Discussion Overview
The discussion revolves around finding eigenvectors of similar matrices, specifically how to derive an eigenvector of the matrix PAP-1 from an eigenvector of matrix A using an invertible matrix P. The scope includes theoretical understanding and conceptual clarification of matrix similarity and eigenvalues.
Discussion Character
- Technical explanation
- Conceptual clarification
Main Points Raised
- One participant inquires about the method to find an eigenvector w of PAP-1 given an eigenvector v of matrix A, suggesting that similarity might be relevant.
- Another participant proposes using the transformation w = Pv, asserting that PAP-1(Pv) = PAv = Pλv = λPv, indicating that Pv is an eigenvector of PAP-1.
- A participant expresses a sentiment about the simplicity of the problem once understood, indicating a level of frustration with the apparent ease of the solution.
- One participant provides an intuitive explanation, suggesting that an invertible matrix P represents a "symmetry" of Rn and that conjugation by P reflects this symmetry in the context of nxn matrices.
- Another participant adds that two matrices are similar if they represent the same linear operator in different bases, emphasizing that they share the same eigenvalues despite differing eigenvectors due to the change of basis.

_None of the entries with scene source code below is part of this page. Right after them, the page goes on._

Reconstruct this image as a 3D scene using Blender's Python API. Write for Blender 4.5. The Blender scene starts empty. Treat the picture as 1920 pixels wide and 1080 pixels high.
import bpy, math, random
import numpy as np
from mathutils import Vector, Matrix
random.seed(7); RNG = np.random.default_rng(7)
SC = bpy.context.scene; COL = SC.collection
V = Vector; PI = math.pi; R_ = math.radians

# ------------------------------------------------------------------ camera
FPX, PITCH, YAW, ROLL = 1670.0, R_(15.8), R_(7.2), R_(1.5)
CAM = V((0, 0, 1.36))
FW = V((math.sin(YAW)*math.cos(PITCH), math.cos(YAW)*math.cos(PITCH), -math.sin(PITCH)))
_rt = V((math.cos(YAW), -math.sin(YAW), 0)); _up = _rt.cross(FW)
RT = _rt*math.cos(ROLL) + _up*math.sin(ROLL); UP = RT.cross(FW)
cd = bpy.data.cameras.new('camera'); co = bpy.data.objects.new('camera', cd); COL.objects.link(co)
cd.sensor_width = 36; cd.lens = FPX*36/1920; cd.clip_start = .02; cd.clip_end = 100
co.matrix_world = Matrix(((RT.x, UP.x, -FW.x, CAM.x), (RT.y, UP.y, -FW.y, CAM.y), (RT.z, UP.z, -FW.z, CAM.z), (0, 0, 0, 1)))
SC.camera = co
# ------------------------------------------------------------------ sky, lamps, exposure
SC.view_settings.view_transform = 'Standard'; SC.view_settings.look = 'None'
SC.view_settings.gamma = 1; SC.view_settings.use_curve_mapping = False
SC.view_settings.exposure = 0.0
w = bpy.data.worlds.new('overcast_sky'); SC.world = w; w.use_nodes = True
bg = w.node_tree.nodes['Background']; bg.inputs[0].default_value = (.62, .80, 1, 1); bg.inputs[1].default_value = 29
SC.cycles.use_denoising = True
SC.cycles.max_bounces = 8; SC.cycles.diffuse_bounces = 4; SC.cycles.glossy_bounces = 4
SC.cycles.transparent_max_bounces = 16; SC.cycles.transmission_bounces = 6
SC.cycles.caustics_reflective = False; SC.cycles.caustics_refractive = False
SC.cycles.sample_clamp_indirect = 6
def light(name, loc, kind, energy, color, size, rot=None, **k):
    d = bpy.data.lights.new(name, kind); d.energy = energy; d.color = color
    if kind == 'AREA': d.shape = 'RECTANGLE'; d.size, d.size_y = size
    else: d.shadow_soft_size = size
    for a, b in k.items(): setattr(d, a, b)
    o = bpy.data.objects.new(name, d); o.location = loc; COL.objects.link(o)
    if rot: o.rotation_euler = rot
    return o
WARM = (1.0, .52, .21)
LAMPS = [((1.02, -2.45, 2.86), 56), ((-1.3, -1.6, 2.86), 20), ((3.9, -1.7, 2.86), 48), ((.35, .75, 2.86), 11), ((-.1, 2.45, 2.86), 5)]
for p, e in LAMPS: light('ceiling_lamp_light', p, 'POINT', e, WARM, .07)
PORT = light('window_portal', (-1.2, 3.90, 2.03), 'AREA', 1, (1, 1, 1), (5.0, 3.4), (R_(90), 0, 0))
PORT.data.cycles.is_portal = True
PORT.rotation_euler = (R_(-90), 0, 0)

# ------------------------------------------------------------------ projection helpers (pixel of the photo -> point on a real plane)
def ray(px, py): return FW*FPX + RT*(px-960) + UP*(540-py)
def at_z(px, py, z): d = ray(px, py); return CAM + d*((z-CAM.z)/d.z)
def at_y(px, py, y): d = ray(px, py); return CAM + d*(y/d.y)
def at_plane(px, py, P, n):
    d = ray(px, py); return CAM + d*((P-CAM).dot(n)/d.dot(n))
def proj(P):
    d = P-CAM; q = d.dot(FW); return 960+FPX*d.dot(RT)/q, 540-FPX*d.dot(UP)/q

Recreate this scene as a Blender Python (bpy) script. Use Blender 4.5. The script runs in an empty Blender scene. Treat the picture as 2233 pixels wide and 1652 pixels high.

Areas of Agreement / Disagreement
Participants generally agree on the relationship between eigenvectors and similar matrices, with multiple perspectives on the interpretation of similarity and its implications for eigenvalues and eigenvectors. No consensus is reached on a singular method or deeper implications beyond the stated relationships.
Contextual Notes
The discussion does not delve into specific mathematical proofs or assumptions regarding the properties of eigenvectors and matrices, leaving some aspects of the transformation and implications of similarity unexamined.